Religious exclusivism gives rise to a not-so-subtle form of polytheism. “Our God is better than your god.” No, you might say, it’s about which God is the real God. But don’t you see that the answer to that question must be none of them and all of them? The real God can never be adequately described or conveyed or captured by human language and tradition. The real God can never be simply equated to a particular culture’s version of God. Otherwise, we’d have to admit that God is a purely human creation. To be God, God must transcend all human custom and theology. Yes, some expressions more effectively reflect the Divine nature than others, but none of these expressions are comprehensive. Always more is needed, and no number of them will ever be enough. God must always be speaking, or God is as good as dead.

So… If we want to serve a graven image made to serve the purposes of a few, then let us vehemently declare that the outsiders are wrong, damned, mistaken, lost, and confused.

But if we want to serve God and free our own tradition’s expression to be all that it can be, let us humble ourselves, bowing before the Mystery, keeping our eyes open to the manifold ways in which God is always speaking, celebrating the diversity of all of God’s Creation, and welcoming the unity that naturally ensues when diversity is celebrated.

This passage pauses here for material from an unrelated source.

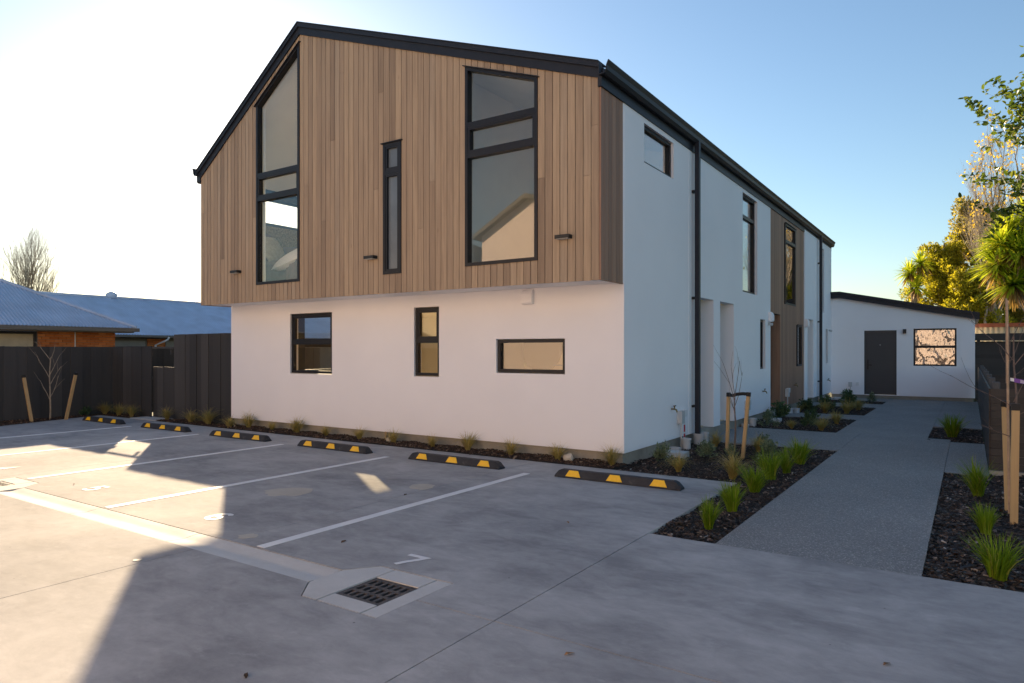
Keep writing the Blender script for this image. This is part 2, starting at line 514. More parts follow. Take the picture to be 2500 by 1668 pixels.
def window(parent, fn, u0, u1, z0, zt, splits=(), d=0.0, depth=0.07, fw=0.050, mull=0.078, sash=(), glass='glass', flash=False, label=None, name='window'):
    """frame mesh with panes as its children; zt may be a function of u (raked head)"""
    zt = lin(zt)
    mb = MB()
    a, b = u0 + fw, u1 - fw
    mb.prism([(u0, z0), (a, z0), (a, zt(a)), (u0, zt(u0))], fn, d, d - depth)
    mb.prism([(b, z0), (u1, z0), (u1, zt(u1)), (b, zt(b))], fn, d, d - depth)
    mb.prism([(a, z0), (b, z0), (b, z0 + fw), (a, z0 + fw)], fn, d, d - depth)
    mb.prism([(a, zt(a) - fw), (b, zt(b) - fw), (b, zt(b)), (a, zt(a))], fn, d, d - depth)
    lows = [lambda u, z0=z0: z0 + fw]
    highs = []
    for sp in splits:
        mb.prism([(a, sp - mull / 2), (b, sp - mull / 2), (b, sp + mull / 2), (a, sp + mull / 2)], fn, d - 0.002, d - depth)
        highs.append(lambda u, sp=sp: sp - mull / 2)
        lows.append(lambda u, sp=sp: sp + mull / 2)
    highs.append(lambda u: zt(u) - fw)
    if flash:
        mb.prism([(u0 - 0.03, zt(u0 - 0.03)), (u1 + 0.03, zt(u1 + 0.03)), (u1 + 0.03, zt(u1 + 0.03) + 0.012), (u0 - 0.03, zt(u0 - 0.03) + 0.012)], fn, d + 0.03, d - 0.03)
    w = mb.out(name, 'frame', parent)
    if label: w['label'] = label
    for k, (lo, hi) in enumerate(zip(lows, highs)):
        pa, pb = a, b
        if k in sash:
            f2 = 0.034
            sb = MB()
            sb.prism([(a, lo(a)), (a + f2, lo(a)), (a + f2, hi(a)), (a, hi(a))], fn, d - 0.008, d - depth + 0.01)
            sb.prism([(b - f2, lo(b)), (b, lo(b)), (b, hi(b)), (b - f2, hi(b))], fn, d - 0.008, d - depth + 0.01)
            sb.prism([(a + f2, lo(a)), (b - f2, lo(b)), (b - f2, lo(b) + f2), (a + f2, lo(a) + f2)], fn, d - 0.008, d - depth + 0.01)
            sb.prism([(a + f2, hi(a) - f2), (b - f2, hi(b) - f2), (b - f2, hi(b)), (a + f2, hi(a))], fn, d - 0.008, d - depth + 0.01)
            sb.out('sash', 'frame', w)
            pa, pb = a + f2, b - f2
            lo2, hi2 = (lambda u, lo=lo: lo(u) + f2), (lambda u, hi=hi: hi(u) - f2)
        else:
            lo2, hi2 = lo, hi
        pm = MB()
        pm.prism([(pa, lo2(pa)), (pb, lo2(pb)), (pb, hi2(pb)), (pa, hi2(pa))], fn, d - depth * 0.55, d - depth * 0.55 - 0.008)
        pm.out('pane', glass, w)
    return w

def slabmesh(xs, ys, skip, z0, z1):
    mb = MB()
    nx, ny = len(xs) - 1, len(ys) - 1
    on = lambda i, j: 0 <= i < nx and 0 <= j < ny and (i, j) not in skip
    for i in range(nx):
        for j in range(ny):
            if not on(i, j): continue
            x0, x1, y0, y1 = xs[i], xs[i + 1], ys[j], ys[j + 1]
            mb.add([(x0, y0, z1), (x1, y0, z1), (x1, y1, z1), (x0, y1, z1)], [(0, 1, 2, 3)])
            for ok, p, q in ((on(i - 1, j), (x0, y1), (x0, y0)), (on(i + 1, j), (x1, y0), (x1, y1)), (on(i, j - 1), (x0, y0), (x1, y0)), (on(i, j + 1), (x1, y1), (x0, y1))):
                if not ok:
                    mb.add([(*p, z0), (*q, z0), (*q, z1), (*p, z1)], [(0, 1, 2, 3)])
    return mb

def polyslab(poly, z0, z1):
    n = len(poly)
    return MB().add([(x, y, z0) for x, y in poly] + [(x, y, z1) for x, y in poly],
                    [tuple(reversed(range(n))), tuple(range(n, 2 * n))] + [(i, (i + 1) % n, (i + 1) % n + n, i + n) for i in range(n)])

# ------------------------------------------------------------------ ground
obj('ground', [(-900, -700, -0.16), (700, -700, -0.16), (700, 1200, -0.16), (-900, 1200, -0.16)], [(0, 1, 2, 3)], 'grass_ground', kind='structure')
pav = empty('concrete_pavement', (0, 0, 0), kind='structure')
J = 0.004
def slab(xs, ys, skip=(), extra=()):
    mb = slabmesh(xs, ys, set(skip), -0.12, 0.0)
    for p in extra:
        e = polyslab(p, -0.12, 0.0)
        mb.add(e.V, e.F)
    return mb.out('slab', 'concrete', pav)
CH0, CH1 = 3.135, 3.445
DX0, DX1, DY0, DY1 = -3.81, -2.95, 2.93, 3.67
T1 = [[(-3.81, 3.445), (-3.63, 3.67), (-3.81, 3.67)], [(-3.81, 2.93), (-3.63, 2.93), (-3.81, 3.135)]]
T0 = [[(-(13.0) - x, y) for x, y in p][::-1] for p in T1]   # mirrored drain at the other end of the channel
E0, E1 = -13.0 - DX1, -13.0 - DX0
slab([-5.2 + J, DX0, DX1, -2.34 - J], [3.29 + J, CH1, DY1, 8.38], [(0, 0), (1, 0), (1, 1)], T1[:1])
slab([-5.2 + J, DX0, DX1, -2.34 - J], [-4.0, DY0, CH0, 3.29 - J], [(0, 2), (1, 1), (1, 2)], T1[1:])
slab([-10.2 + J, E0, E1, -5.2 - J], [CH0 + 0.15, CH1, DY1, 8.38], [(2, 0), (1, 0), (1, 1)], T0[:1])
slab([-10.2 + J, E0, E1, -5.2 - J], [-4.0, DY0, CH0, CH0 + 0.15], [(2, 2), (1, 1), (1, 2), (0, 2)], T0[1:])
slab([-15.2 + J, -10.2 - J], [CH0 + 0.155, 8.38])
slab([-15.2 + J, -10.2 - J], [-4.0, CH0 + 0.145])
polyslab([(-15.2 - J, -4), (-15.2 - J, 8.38), (-17.98, 8.38), (-17.05, 5.8), (-16.2, 3.2), (-15.6, -4)][::-1], -0.12, 0.0).out('slab', 'concrete', pav)
slab([-2.34 + J, 6.0], [3.29 + J, 5.635])
slab([-2.34 + J, 6.0], [-4.0, 3.29 - J])
slab([-15.6, 6.0], [-5.9, -4.008])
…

How good and pleasant it is
    when God’s people live together in unity!
It is like precious oil poured on the head,
    running down on the beard,
running down on Aaron’s beard,
    down on the collar of his robe.
It is as if the dew of Hermon
    were falling on Mount Zion.
For there the Lord bestows his blessing,
    even life forevermore.
—Psalm 133

Spiritual algebra

Spirituality sometimes reminds me of math. When you resolve all the equations, there’s nothing left to do. There’s just identity, the one thing. All the parts have been resolved to the whole, and there’s nothing left to be said. Yet here I am writing, the mind keeps on going, and we keep yearning for truth because we haven’t yet received it in full measure. We don’t yet know the answer, so we’re driven to find out what it is.

But math seems pointless. If you already know where you’re going, what’s the point of going through the exercise? As soon as you start talking about it, you realize that “2+2” is just another way of saying 4, so why ever say “2+2” in the first place? Let alone some more complicated formula? I’ll have to leave it to the mathematicians to explain what the big draw is. But I suspect it has to do with something more than just finding the right answer. There’s something about the process of getting there that is intrinsically cherished. (Otherwise, why not just look at the back of the book for the answers whenever you can?)

My mind goes down the same road with regard to spirituality. We learn from those who have tasted Enlightenment that God is all there is. For a mind looking for complex, interesting answers, that’s potentially anti-climactic. Okay… so God is all there is. Great. I guess we’re done then. Let me go…umm…do nothing… because there’s nothing left to do. So much for that instinct inside me that told me I was on a mission. “Pssst, hey you, the answer’s already at the back of the book!” Whaaa?! I can’t believe you just spoiled it for me. Thanks a lot! Now what?

Maybe we can learn from the mathematician, who takes the stand that the process itself is good. Perhaps it is cause for celebration. What if God is not just “all there is” but that God is also unequivocally, absolutely, undeniably good? After all, if God needs absolutely nothing, why did He create the world? Why is there something rather than nothing? What is going on here? Yeah, you, I’m talking to you! Somehow, some way, this is where you are right now, reading these words. How did you get here? What exactly are you doing here? This isn’t rhetorical. Please tell me. Why do you exist?